Pay discrimination? In Silicon Valley? We’re shocked.

Google will be forced to cough up roughly US$3.8 million to settle allegations of pay and hiring discrimination, the U.S. Department of Labor announced Monday. At issue were allegations that the company paid women engineers less than their male counterparts and had a hiring process that disadvantaged both women and Asian applicants for software engineering roles.

The Department of Labor’s Office of Federal Contract Compliance Programs (OFCCP) uncovered what it termed “systemic” problems over the course of a “a routine compliance evaluation” focused on Google’s Mountain View, California; Seattle, Washington; and Kirkland, Washington offices in between 2014 and 2017.

Notably, those millions aren’t going to the Department of Labor. Rather, US$1.35 million of it is back pay and interest that will be paid to 2,565 women working “in engineering positions subject to pay discrimination.” An additional US$1.23 million is slated for both women and Asian applicants.
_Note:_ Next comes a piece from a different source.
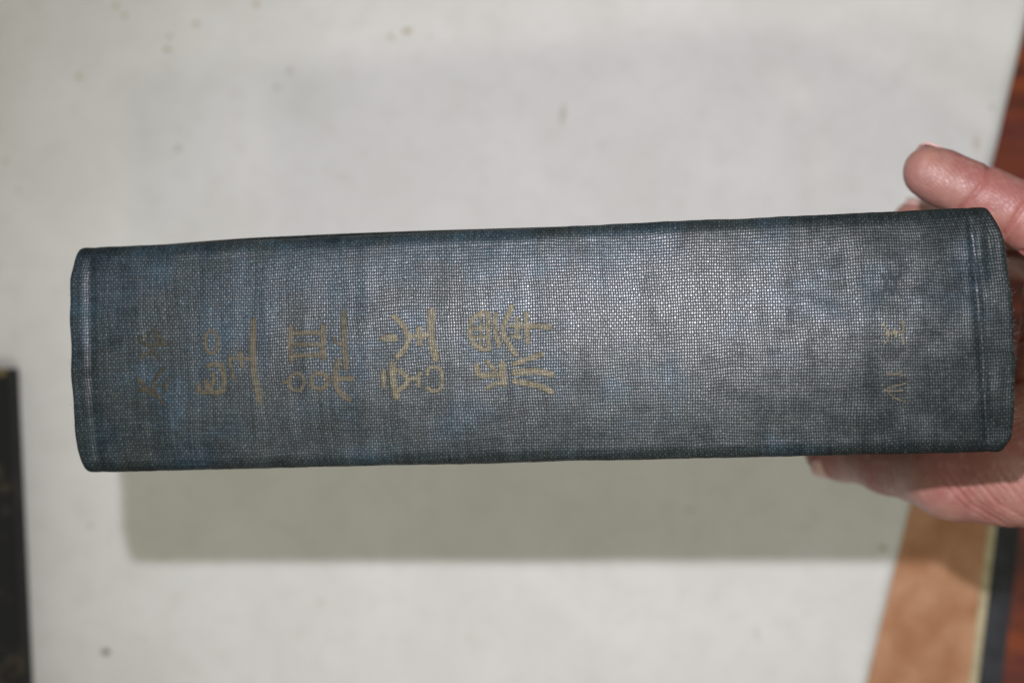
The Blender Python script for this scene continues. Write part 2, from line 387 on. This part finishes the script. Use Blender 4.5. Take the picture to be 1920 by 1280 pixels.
for (k, ex) in [(0, 0.006), (0, 0.003)] + [(i, 0) for i in range(len(us))] + [(len(us) - 1, 0.003), (len(us) - 1, 0.006)]:
    u = us[k]
    for j, (y, z) in enumerate(prof):
        vs.append(spine_pt(u, y, z, ex)); uvs.append((u + (0 if ex == 0 else (-ex if k == 0 else ex)), arc[j]))
n = len(prof)
fs = [(i * n + j, i * n + j + 1, (i + 1) * n + j + 1, (i + 1) * n + j) for i in range(rows_n - 1) for j in range(n - 1)]
spine = mesh_obj('spine', vs, fs, M_cloth, BK, uvs=uvs)
m = spine.modifiers.new('thick', 'SOLIDIFY'); m.thickness = 0.0010; m.offset = -1
# boards
def cover(sign):
    nxc, nz = 150, 40
    vs, uvs = [], []
    for i in range(nxc + 1):
        u = 0.0022 + (L - 0.0044) * i / nxc
        x = -L / 2 + u + (offL(sign) * smooth(0.03, 0, u) + offR(sign) * smooth(0.03, 0, L - u)) * 0.8
        if sign > 0: pr = 0.0012 * smooth(0.000, 0.05, u) * smooth(0.170, 0.06, u) + 0.0003
        else: pr = 0.0003
        for j in range(nz + 1):
            q = (j / nz) ** 1.6
            dz = 0.0045 + (DEPTH - 0.0045) * q
            ridge = pr * smooth(0.0045, 0.0062, dz)
            y = sign * (HY - 0.0006 + ridge - 0.0018 * gauss(dz - 0.013, 0.003) + 0.0015 * smooth(0.014, 0.05, dz))
            cr = 0.0
            if j > nz - 3: cr = 0.0006 * (j - nz + 3) / 3
            vs.append((x, y - sign * cr, zs - dz + 0.0002 * noise.noise(Vector((x * 60, 2, sign)))))
            uvs.append((u, 0.07 + dz + (0.2 if sign > 0 else 0.5)))
    n = nz + 1
    fs = [(i * n + j, i * n + j + 1, (i + 1) * n + j + 1, (i + 1) * n + j) for i in range(nxc) for j in range(nz)]
    if sign > 0: fs = [f[::-1] for f in fs]
    o = mesh_obj('cover', vs, fs, M_cloth, BK, uvs=uvs)
    m = o.modifiers.new('thick', 'SOLIDIFY'); m.thickness = 0.0030; m.offset = -1
cover(1); cover(-1)
pb = box('page_block', -L / 2 + 0.004, L / 2 - 0.004, -HY + 0.0042, HY - 0.0042, -DEPTH + 0.004, -0.0060, M_pages, BK, 0.0008)

# gilt characters: strokes drawn on the cloth, joined per character and laid 0.06 mm proud
def to_local(px, py):
    d = MBi.to_3x3() @ (P(px, py, 1.0) - cam.location); o = MBi @ cam.location
    z = 0.0
    for _ in range(5):
        k = (z - o.z) / d.z; q = o + d * k; z = sag(q.y)
    return q.x, q.y
def glyph(strokes, ox, oy, sc_, mat, amt=1.0):
    segs = []
    for st in strokes:
        pts, wd = st[0], st[1]
        if pts == 'ring':
            cx, cy, rx, ry = st[2]
            pts = [(cx + rx * math.cos(a), cy + ry * math.sin(a)) for a in np.linspace(0, 2 * PI, 22)]
        q = [to_local(ox + a / sc_, oy + b / sc_) for a, b in pts]
        r = wd / sc_ * 0.385 / F / 2 * 1.22 * amt
        # smooth the corners (one Chaikin pass)
        if len(q) > 2:
            nq = [q[0]]
            for a, b in zip(q, q[1:]):
                nq += [(a[0] * .75 + b[0] * .25, a[1] * .75 + b[1] * .25), (a[0] * .25 + b[0] * .75, a[1] * .25 + b[1] * .75)]
            q = nq + [q[-1]]
        for a, b in zip(q, q[1:]): segs.append((a, b, r))
    A = np.array([s[0] for s in segs]); B = np.array([s[1] for s in segs]); R = np.array([s[2] for s in segs])
    lo = np.minimum(A, B).min(0) - 0.0012; hi = np.maximum(A, B).max(0) + 0.0012
    h = 0.00016
    gx = np.arange(lo[0], hi[0], h); gy = np.arange(lo[1], hi[1], h)
    def sdf(px, py):
        best = np.full(px.shape, 9.0)
        for a, b, r in zip(A, B, R):
            ab = b - a; t_ = np.clip(((px - a[0]) * ab[0] + (py - a[1]) * ab[1]) / max(1e-12, ab @ ab), 0, 1)
            best = np.minimum(best, np.hypot(px - a[0] - t_ * ab[0], py - a[1] - t_ * ab[1]) - r)
        return best + 0.00007 * np.sin(px * 9000 + np.sin(py * 7000) * 2) * np.cos(py * 8000)
    GX, GY = np.meshgrid(gx, gy, indexing='ij')
    cxm, cym = GX[:-1, :-1] + h / 2, GY[:-1, :-1] + h / 2
    inside = sdf(cxm, cym) < 0
    used = np.zeros(GX.shape, bool); full = np.ones(GX.shape, bool)
    for di in (0, 1):
        for dj in (0, 1):
            used[di:GX.shape[0] - 1 + di, dj:GX.shape[1] - 1 + dj] |= inside
            full[di:GX.shape[0] - 1 + di, dj:GX.shape[1] - 1 + dj] &= inside
    e = 1e-5
    bd = used & ~full
    for _ in range(2):
        d0 = sdf(GX, GY); dx = (sdf(GX + e, GY) - d0) / e; dy = (sdf(GX, GY + e) - d0) / e
        nn = np.maximum(0.3, np.hypot(dx, dy))
        GX = np.where(bd, GX - np.clip(d0, -h, h) * dx / nn, GX); GY = np.where(bd, GY - np.clip(d0, -h, h) * dy / nn, GY)
    idx = -np.ones(GX.shape, int); idx[used] = np.arange(used.sum())
    vs, uvs = [], []
    for x, y in zip(GX[used], GY[used]):
        vs.append((x, y, sag(y) + disp(x, y) + 0.00007)); uvs.append((x + L / 2, float(np.interp(-y, YI, AI))))
    I, J = np.nonzero(inside)
    fs = [(idx[i, j], idx[i + 1, j], idx[i + 1, j + 1], idx[i, j + 1]) for i, j in zip(I, J)]
    fs = [tuple(int(k) for k in f) for f in fs]
    o = mesh_obj('gilt_character', vs, fs, mat, BK, uvs=uvs)
    m = o.modifiers.new('thick', 'SOLIDIFY'); m.thickness = 0.00004; m.offset = -1
    return o
YI = np.array([-p[0] for p in prof]); AI = np.array(arc)
k_ = np.argsort(YI, kind='stable'); YI, AI = YI[k_], AI[k_]
G_faint = gilt_mat('gilt_faint', 0.62, (0.047, 0.042, 0.026), 0.6)
G_mid = gilt_mat('gilt_rubbed', 0.50, (0.072, 0.062, 0.038), 0.55)
G_good = gilt_mat('gilt_bright', 0.46, (0.102, 0.090, 0.054), 0.45)
Z1 = (240, 540, 4.364); Z2 = (660, 540, 4.364); Z3 = (1560, 560, 5.333)
glyph([([(168, 460), (165, 410), (175, 360), (205, 348), (238, 360), (242, 470)], 26),
       ([(98, 400), (110, 440), (150, 465), (200, 470), (260, 465), (315, 455)], 26), ([(272, 405), (276, 445)], 22),
       ([(100, 512), (112, 565)], 22), ([(112, 572), (150, 540), (190, 515)], 20), ([(192, 480), (190, 580)], 18), ([(215, 500), (245, 575)], 20)], *Z1, G_faint)
glyph([([(285, 655), (235, 735), (205, 790), (212, 830), (250, 890), (285, 945)], 26),
       ([(90, 750), (130, 790), (160, 840), (200, 875)], 30), ([(85, 828), (150, 830), (205, 850)], 32),
       ([(342, 735), (316, 780), (312, 830), (290, 868)], 17), ([(238, 800), (262, 788), (295, 792)], 14)], *Z1, G_faint)
glyph([('ring', 27, (685, 440, 52, 95)), ([(832, 570), (836, 620), (850, 680), (862, 740)], 28), ([(835, 570), (885, 570)], 22),
       ([(920, 530), (930, 580), (936, 640)], 34), ([(900, 580), (1010, 575)], 24),
       ([(1025, 268), (1022, 400), (1020, 540), (1033, 700), (1050, 800), (1085, 918)], 48),
       ([(655, 640), (700, 618), (762, 628)], 34), ([(640, 770), (655, 830), (700, 860), (765, 850), (787, 800), (785, 700), (765, 640)], 42),
       ([(695, 700), (708, 755), (680, 815)], 30), ([(570, 790), (580, 850), (640, 852)], 36)], *Z1, G_mid)
glyph([([(1330, 330), (1325, 450), (1335, 590)], 38), ([(1600, 310), (1595, 440), (1600, 570)], 42),
       ([(1340, 367), (1590, 365)], 34), ([(1340, 460), (1590, 465)], 30), ([(1340, 555), (1590, 545)], 30),
       ([(1765, 205), (1770, 300), (1768, 450), (1775, 560), (1785, 650)], 42), ([(1680, 400), (1690, 450), (1760, 465)], 20)], *Z1, G_mid)
glyph([('ring', 26, (1380, 770, 62, 72)), ([(1275, 770), (1320, 762)], 26), ('ring', 32, (1565, 760, 68, 66)),
       ([(1722, 600), (1700, 660), (1690, 740), (1710, 820), (1760, 880), (1812, 908)], 42), ([(1640, 742), (1740, 740), (1832, 740)], 38)], *Z1, G_mid)
glyph([([(245, 410), (270, 406)], 30), ([(280, 408), (350, 408)], 52), ([(345, 235), (400, 280), (440, 340), (462, 400), (450, 460), (420, 520), (370, 560)], 42),
       ([(462, 397), (650, 383)], 32), ([(550, 335), (555, 450)], 46), ([(652, 195), (646, 300), (650, 400), (665, 500), (685, 570)], 56)], *Z2, G_good)
glyph([([(258, 682), (262, 800)], 36), ([(330, 620), (335, 740), (345, 820), (366, 888)], 46),
       ([(350, 665), (410, 690), (465, 740), (440, 800), (380, 835)], 34), ([(480, 742), (535, 740), (555, 695)], 30), ([(540, 745), (545, 795)], 28),
       ([(615, 705), (625, 655), (680, 643), (725, 660), (742, 740), (732, 820), (668, 850), (615, 815)], 27)], *Z2, G_good)
glyph([([(1110, 205), (1050, 198), (990, 240), (965, 330), (972, 420), (1010, 480), (1070, 505), (1120, 495)], 34),
       ([(1108, 205), (1115, 300), (1110, 400), (1122, 495)], 34), ([(985, 330), (1105, 325)], 24), ([(1055, 215), (1050, 485)], 22), ([(985, 400), (1105, 400)], 18),
       ([(1175, 215), (1166, 290), (1180, 390), (1205, 465)], 36), ([(1305, 152), (1280, 220), (1250, 280), (1232, 350), (1260, 430), (1310, 500), (1340, 542)], 40),
       ([(1352, 245), (1350, 330), (1360, 405)], 34), ([(1290, 310), (1400, 312)], 24), ([(1300, 392), (1370, 402)], 24),
       ([(1424, 212), (1430, 320), (1440, 448)], 38), ([(1380, 312), (1450, 310), (1560, 312), (1622, 318)], 38)], *Z2, G_good)
glyph([([(1020, 635), (1026, 695), (1060, 715), (1140, 710), (1230, 712)], 42), ([(1100, 602), (1145, 645), (1180, 700)], 32),
       ([(1227, 625), (1235, 700), (1245, 775)], 50), ([(1112, 818), (1150, 790), (1215, 775)], 30),
       ([(1330, 620), (1420, 588), (1550, 542)], 38), ([(1330, 692), (1430, 678), (1540, 682), (1630, 705)], 46), ([(1330, 762), (1430, 778), (1540, 800), (1632, 848)], 42)], *Z2, G_good)
glyph([([(706, 218), (712, 330), (720, 452)], 22), ([(510, 252), (545, 300), (572, 345), (640, 335), (705, 328)], 20), ([(512, 358), (560, 348)], 16),
       ([(572, 350), (562, 408), (537, 440)], 18), ([(626, 322), (640, 380)], 30)], *Z3, G_good)
glyph([([(550, 752), (610, 756), (685, 748)], 22), ([(688, 715), (690, 775)], 14), ([(555, 890), (640, 872), (732, 845)], 16),
       ([(520, 915), (600, 925), (705, 915)], 16), ([(560, 932), (612, 985), (725, 1030)], 16)], *Z3, G_mid)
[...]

“Regardless of how complex or the size of the workforce, we remain committed to enforcing equal opportunity laws to ensure non-discrimination and equity in the workforce,” noted Jane Suhr, the Office of Federal Contract Compliance Programs’ regional director.

Google agreed to hold aside at least another US$1.25 million “in pay-equity adjustments.”

We reached out to the Department of Labor in an effort to determine how, if at all, the scope of its evaluation was limited. We received no immediate response. We likewise reached out to Google for comment on the settlement, and likewise received no immediate response.

As Bloomberg Law reports, the “early resolution” reached by Google and the Department of Labor gives the former some serious breathing room. Specifically, the latter “won’t audit 39 Google locations for five years.”

Despite the seeming mutual nature of the agreement, Google, it should be noted, has in the past fought tooth and nail to deprive the government of pay and hiring data. Critics also excoriated Google in December when it pushed out Timnit Gebru, an AI researcher who complained in an email to staff about the company’s paltry efforts to hire more women. “Your life gets worse when you start advocating for underrepresented people,” she wrote in the email sent late last year.

SEE ALSO: More than 225 Google workers form union

Google isn’t the only tech giant to stand accused of pay discrimination. In 2017, the Department of Labor accused Oracle of “a systemic practice of paying Caucasian male workers more than their counterparts in the same job title.” In September of 2020, a judge ruled that the OFCCP hadn’t established it claims.

Google is supposed to send notices to those eligible for checks by April 16 and recipients get a month to respond in order to get the money, according to the settlement.